Et moi de lui répondre : « Merci de la confiance que tu fais en ma modeste personne, mais je vais être franc avec toi : je te déconseille d’accepter le poste de Premier ministre ! Tu seras exposé, alors que le scrutin présidentiel est encore loin. Reste où tu es. C’est un poste stratégique. C’est un observatoire de choix. »

C’est la première fois que j’évoque cette conversation à deux, sans doute parce que le temps a fait son œuvre et que l’information présente aujourd’hui moins d’intérêt.

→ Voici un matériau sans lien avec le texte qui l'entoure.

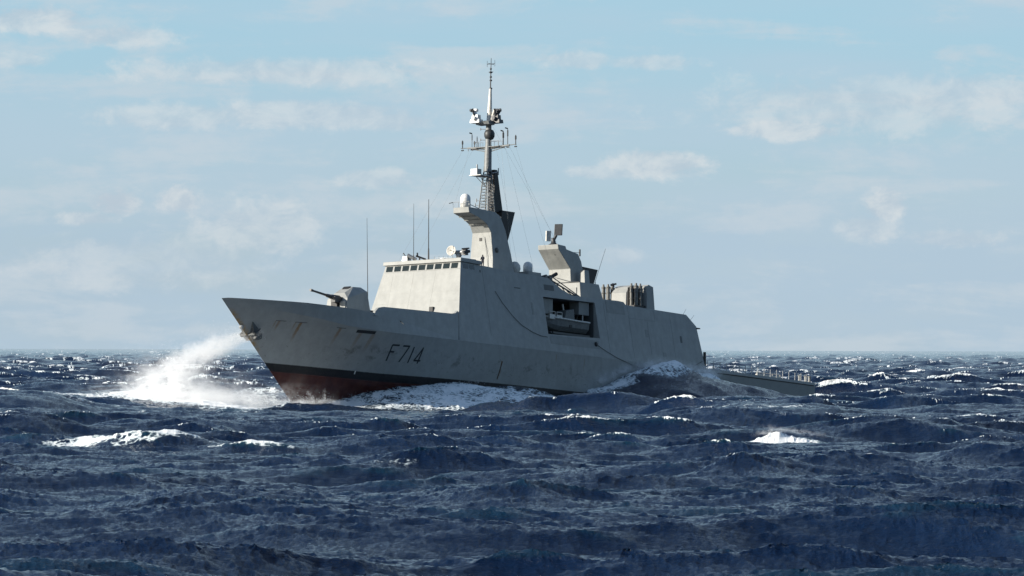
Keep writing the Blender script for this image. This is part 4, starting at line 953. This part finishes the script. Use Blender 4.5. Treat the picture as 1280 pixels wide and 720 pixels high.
spray('waterline_spray', tuple(B2), (10, 10, 5.0), [el((-3.5, -2.0, -.3), (3.5, 2.6, -.4), .5, .9), el((1.0, .2, -.3), (.2, -.2, 1.0), .35, .9), el((2.4, 1.2, -.3), (2.2, 1.0, 1.2), .3, .9)], 3.4, 'small bursts of spray against the red hull', 1.1)
B3 = Vector((19.3, 396.6, .95))
spray('splash', tuple(B3), (8, 5, 3), [el((-2.0, 0, -.35), (-.4, 0, -.1), .25, 1.0), el((-1.0, 0, .1), (2.6, -.2, -.45), .22, 1.0)], 3.0, 'puff of white spray where a small wave breaks', 2.4)
# flying drops
def drops(name, clouds, label):
    vs, fs = [], []
    for (p, q, spread, n, r) in clouds:
        p, q = np.array(p), np.array(q)
        for _ in range(n):
            t = rng.random(); c = p + (q - p) * t + rng.normal(0, 1, 3) * np.array(spread) * np.array([1, 1, 1]); c[2] += abs(rng.normal(0, spread[2] * .5))
            s = r * (.4 + rng.random() ** 2 * 1.2); o = len(vs)
            vs += [tuple(c + d) for d in np.array([(s, 0, 0), (-s, 0, 0), (0, s, 0), (0, -s, 0), (0, 0, s * 1.2), (0, 0, -s * 1.2)])]
            fs += [(o, o + 2, o + 4), (o + 2, o + 1, o + 4), (o + 1, o + 3, o + 4), (o + 3, o, o + 4), (o + 2, o, o + 5), (o + 1, o + 2, o + 5), (o + 3, o + 1, o + 5), (o, o + 3, o + 5)]
    me = bpy.data.meshes.new(name); me.from_pydata(vs, [], fs); m, nt, b = new_mat(name); b.inputs['Base Color'].default_value = (.85, .87, .88, 1); b.inputs['Roughness'].default_value = .4
    me.materials.append(m); o = bpy.data.objects.new(name, me); C.objects.link(o); o['kind'] = 'stuff'; o['label'] = label
drops('spray_drops', [((-31, 681, 8.3), (-36, 684, 6.6), (.5, .6, .35), 900, .016), ((-35, 684, 6.8), (-44, 689, 2), (1.6, 1.5, 1.2), 2200, .018),
      ((-28, 684, .1), (-45, 688, .8), (1, 2, .6), 2200, .024),
      ((-28.5, 682, -.3), (-22, 689, -.2), (.5, .5, .45), 900, .024), ((-20, 692, .5), (-4, 706, 2.4), (.7, .7, .2), 800, .02)], 'flying drops of spray round the bow and crests')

Idrissa a alors repris la parole : « Je t’ai bien écouté et je te remercie d’avoir accepté mon dîner, mais je vais faire ce que j’ai dit ! J’accepterai le poste de Premier ministre. »

J’ai apprécié sa franchise et je ne l’ai revu qu’au mois de janvier 2009 à Roissy, lorsqu’il s’apprêtait à s’envoler pour Dakar pour une rencontre avec le président Wade. En le voyant, je lui ai lancé : « Te souviens-tu de notre dîner ? »

« Oui, oui, tu avais raison ! »

Nous avons tous les deux éclaté de rire.

Les relations entre un dauphin putatif et celui qui occupe le fauteuil présidentiel sont toujours complexes. Jusqu’à la dernière minute, le titulaire du poste peut changer d’avis. L’expérience montre que, pour avoir les chances d’être adoubé, il faut se faire insignifiant, voire invisible, se faire oublier et attendre.

Benno peut-il présenter une candidature unique à la présidentielle de 2012 ?

Il n’est pas exclu que Benno se regroupe derrière un des ténors de l’opposition. A un titre personnel, j’en doute. Gbagbo m’a dit un jour : « Il n’y a pas de banc présidentiel, mais un fauteuil sur lequel il n’y a de place que pour une paire de fesses ! » Il y a de fortes personnalités à Benno qui pourraient être tentées de se compter, de peser leur audience propre au sein de l’électorat. On peut citer Macky Sall, que je n’ai jamais rencontré, Moustapha Niasse, Ousmane Tanor Dieng, que je connais. Les uns et les autres sont des vétérans de la vie politique et ont leurs farouches partisans.

Que pensez-vous de la décision du président Wade de procéder à la fermeture des bases militaires françaises au Sénégal ?

J’ai toujours trouvé inacceptable la présence, des décennies après l’indépendance, de bases militaires étrangères, quelles qu’elles soient, en Afrique. C’est donc une bonne nouvelle d’autant plus qu’elle semble avoir été décidée de manière concertée entre Dakar et Paris. J’espère que d’autres pays africains emboîteront le pas au Sénégal. La France a, aujourd’hui, les moyens d’assurer la défense de ses intérêts et de ses ressortissants sans entretenir à grands frais une base à l’étranger. Un pays souverain ne devrait pas accepter d’abriter une base étrangère. C’est ce qu’a compris le général de Gaulle en exigeant et en obtenant la fermeture des bases américaines en France.